Subsequent drawdown has resulted in extensive vadose modification of many of these old phreatic passages, notably on the shallow phreatic loops caused by the interplay of joint control and dip within the syncline. Downcutting of the Tawe Valley, and erosion through some of the phreatic loops within the cave, has favoured enlargement of new drainage routes at lower levels through the same fissure networks. This process has been repeated a number of times in different parts of the system, but the majority of the development has been phreatic in the synclinal trough; the active drainage route is still largely flooded. Vadose entrenchment of the phreatic tubes has been deepest close to the resurgence, in direct response to the surface lowering, and in the steeper passage gradient of Tunnel Cave.

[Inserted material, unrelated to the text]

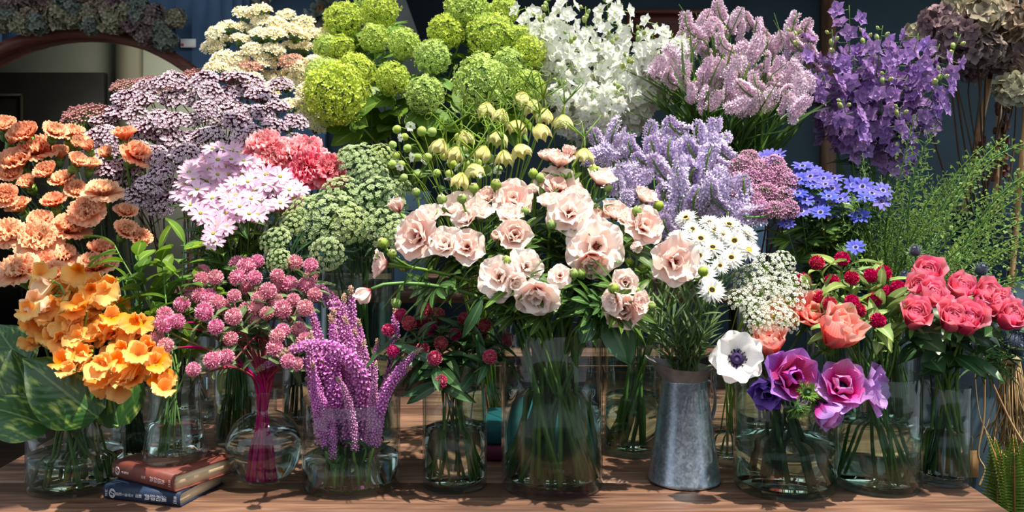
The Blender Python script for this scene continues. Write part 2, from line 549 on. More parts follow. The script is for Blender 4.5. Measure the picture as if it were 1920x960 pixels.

The abrasiveness of sand sediment washed into the cave may account for the largest section of passage being that closest to the former sinks feeding into the Far North. These large passages date probably from a period prior to the capture of much of the surface drainage by the River Haffes (Figure 6.3). The choke in Gerrard Platten Hall lies 40 m below a large collapse doline, and the feature represents an early stage of the dissection and eventual destruction of the cave. Tunnel Cave appears to have been an inlet to Dan-yr-Ogof before the side of the Tawe Valley retreated far enough to remove the junction; its truncation is another aspect of cave destruction.

The stages in the development of the caves, with their consecutive sequences of passages and repeated rejuvenations, must relate to the series of ice advances and the glacial and fluvial valley deepening during the Pleistocene. Much of the original allogenic drainage has been lost to the River Haffes, in an unusual example of underground drainage being captured by a surface stream. The resurgence is now perched above the valley floor, as the water emerges from a truncated phreatic tube very close to the base of the cavernous limestone. A preliminary interpretation of events ascribes different drainage routes and cave passages to the interglacial stages of the Pleistocene (Coase, 1989), but it remains conjectural without absolute dates from the cave sediments. Environmental and chronological data have yet to be elucidated from the thick clastic and speleothem sequences in the various cave levels, to obtain a clearer picture of the evolution of both the cave system and its surrounding landscape.

Conclusion

Dan-yr-Ogof is a major cave system with large, fault-guided passages uniting in a drained phreatic trunk route along the axis of a syncline. It shows very clearly the effect of various geological controls on cave development, and it contrasts with the adjacent Ogof Ffynnon Ddu, a cave system with a conspicuously different morphology in the same limestone in a different structural situation on the other side of the Cribarth Disturbance (Figure 6.3). Rejuvenation in response to valley incision has left an extensive series of partly abandoned, high-level passages, many of which are classic examples of their type, superbly decorated with calcite speleothems.